Dataset extract
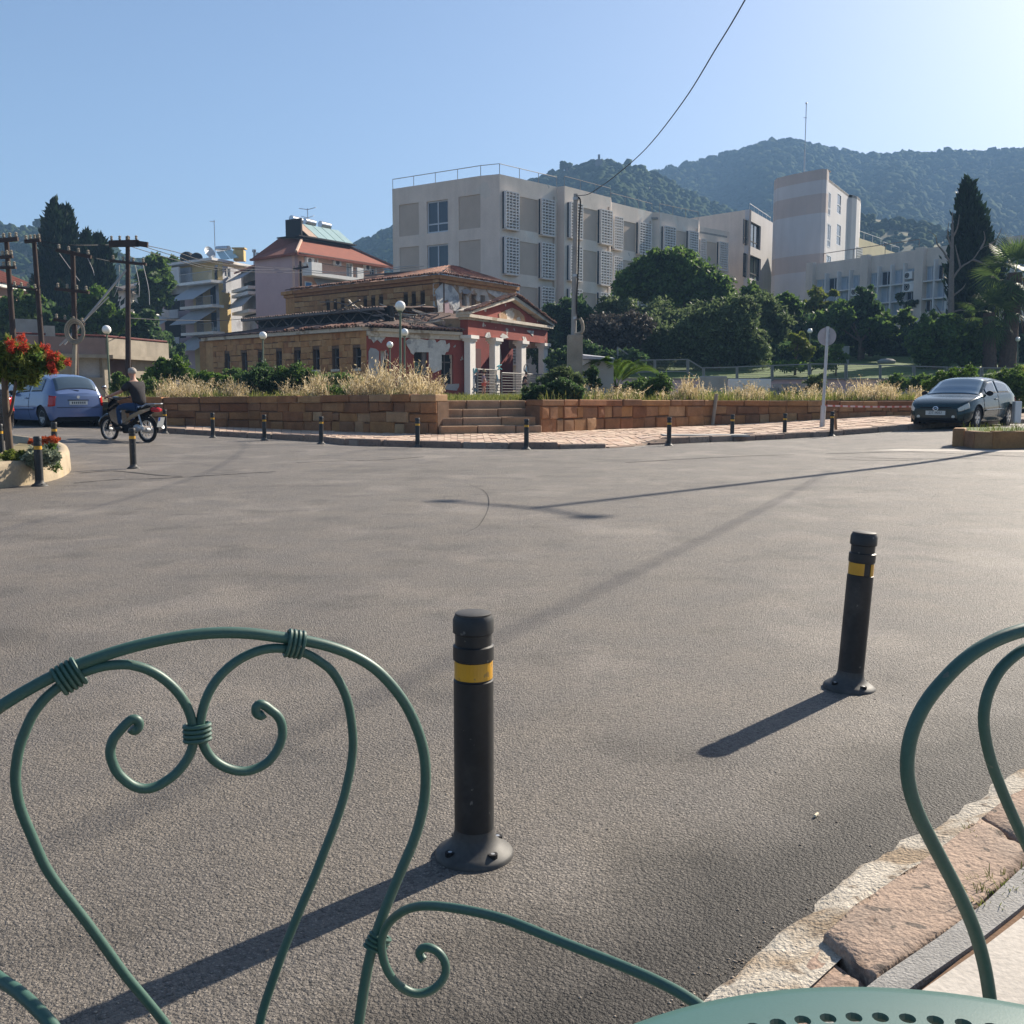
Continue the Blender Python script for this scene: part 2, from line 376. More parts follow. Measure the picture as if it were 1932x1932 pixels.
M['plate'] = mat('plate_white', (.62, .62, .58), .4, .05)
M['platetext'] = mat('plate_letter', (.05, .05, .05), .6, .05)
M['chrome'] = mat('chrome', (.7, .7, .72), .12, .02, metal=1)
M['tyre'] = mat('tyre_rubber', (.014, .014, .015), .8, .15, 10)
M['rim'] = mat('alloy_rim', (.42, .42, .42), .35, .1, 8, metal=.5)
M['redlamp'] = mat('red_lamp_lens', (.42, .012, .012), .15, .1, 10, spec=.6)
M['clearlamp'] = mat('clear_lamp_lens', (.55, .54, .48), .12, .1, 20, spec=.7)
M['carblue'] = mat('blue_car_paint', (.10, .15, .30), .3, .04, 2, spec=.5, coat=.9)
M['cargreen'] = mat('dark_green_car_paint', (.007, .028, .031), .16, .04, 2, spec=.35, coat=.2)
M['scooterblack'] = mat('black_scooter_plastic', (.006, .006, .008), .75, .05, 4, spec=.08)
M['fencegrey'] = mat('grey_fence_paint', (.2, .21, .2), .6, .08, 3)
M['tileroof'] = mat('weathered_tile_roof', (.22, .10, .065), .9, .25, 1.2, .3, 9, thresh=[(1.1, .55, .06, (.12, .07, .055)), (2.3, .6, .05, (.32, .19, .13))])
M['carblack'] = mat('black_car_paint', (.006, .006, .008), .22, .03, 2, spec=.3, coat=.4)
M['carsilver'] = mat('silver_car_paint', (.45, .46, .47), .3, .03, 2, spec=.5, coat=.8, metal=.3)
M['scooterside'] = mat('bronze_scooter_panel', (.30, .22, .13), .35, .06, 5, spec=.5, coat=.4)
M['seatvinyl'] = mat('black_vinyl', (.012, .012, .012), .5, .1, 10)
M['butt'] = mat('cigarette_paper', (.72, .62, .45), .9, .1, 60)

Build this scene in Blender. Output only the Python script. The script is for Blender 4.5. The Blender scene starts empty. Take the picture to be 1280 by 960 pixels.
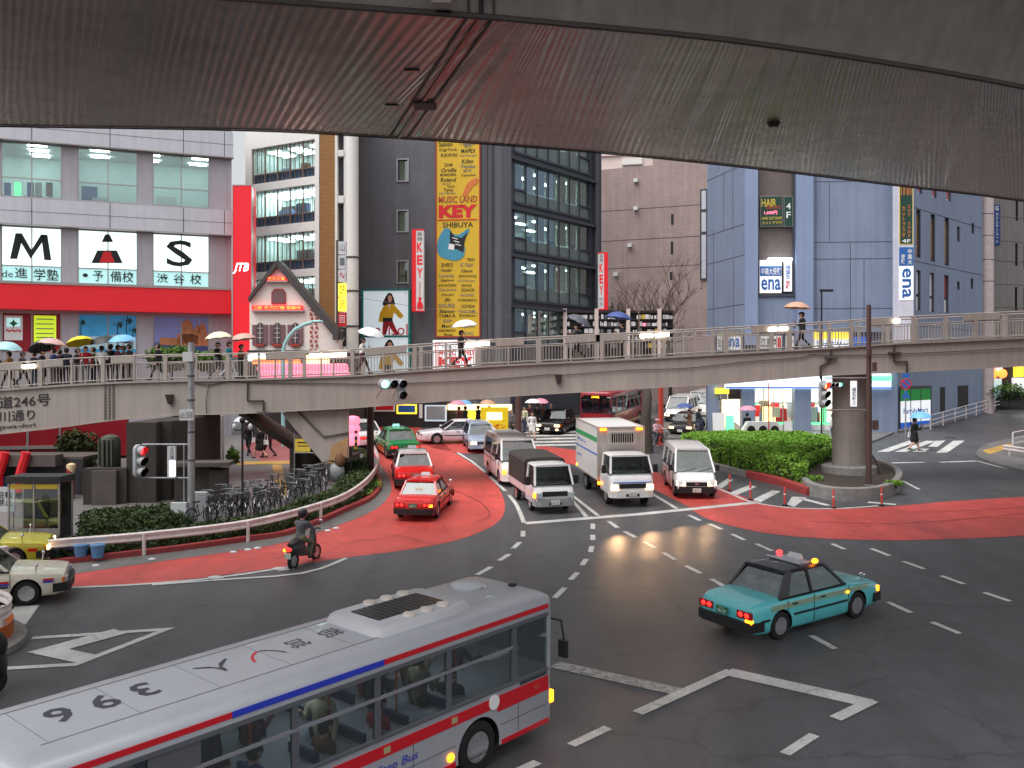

What the exercise asks
Copy out all the data exactly; skip the pictures.

Complete output
Continue the Blender Python script for this scene: part 2, from line 376. More parts follow. Measure the picture as if it were 1932x1932 pixels.
M['plate'] = mat('plate_white', (.62, .62, .58), .4, .05)
M['platetext'] = mat('plate_letter', (.05, .05, .05), .6, .05)
M['chrome'] = mat('chrome', (.7, .7, .72), .12, .02, metal=1)
M['tyre'] = mat('tyre_rubber', (.014, .014, .015), .8, .15, 10)
M['rim'] = mat('alloy_rim', (.42, .42, .42), .35, .1, 8, metal=.5)
M['redlamp'] = mat('red_lamp_lens', (.42, .012, .012), .15, .1, 10, spec=.6)
M['clearlamp'] = mat('clear_lamp_lens', (.55, .54, .48), .12, .1, 20, spec=.7)
M['carblue'] = mat('blue_car_paint', (.10, .15, .30), .3, .04, 2, spec=.5, coat=.9)
M['cargreen'] = mat('dark_green_car_paint', (.007, .028, .031), .16, .04, 2, spec=.35, coat=.2)
M['scooterblack'] = mat('black_scooter_plastic', (.006, .006, .008), .75, .05, 4, spec=.08)
M['fencegrey'] = mat('grey_fence_paint', (.2, .21, .2), .6, .08, 3)
M['tileroof'] = mat('weathered_tile_roof', (.22, .10, .065), .9, .25, 1.2, .3, 9, thresh=[(1.1, .55, .06, (.12, .07, .055)), (2.3, .6, .05, (.32, .19, .13))])
M['carblack'] = mat('black_car_paint', (.006, .006, .008), .22, .03, 2, spec=.3, coat=.4)
M['carsilver'] = mat('silver_car_paint', (.45, .46, .47), .3, .03, 2, spec=.5, coat=.8, metal=.3)
M['scooterside'] = mat('bronze_scooter_panel', (.30, .22, .13), .35, .06, 5, spec=.5, coat=.4)
M['seatvinyl'] = mat('black_vinyl', (.012, .012, .012), .5, .1, 10)
M['butt'] = mat('cigarette_paper', (.72, .62, .45), .9, .1, 60)

Build this scene in Blender. Output only the Python script. The script is for Blender 4.5. The Blender scene starts empty. Take the picture to be 1280 by 960 pixels.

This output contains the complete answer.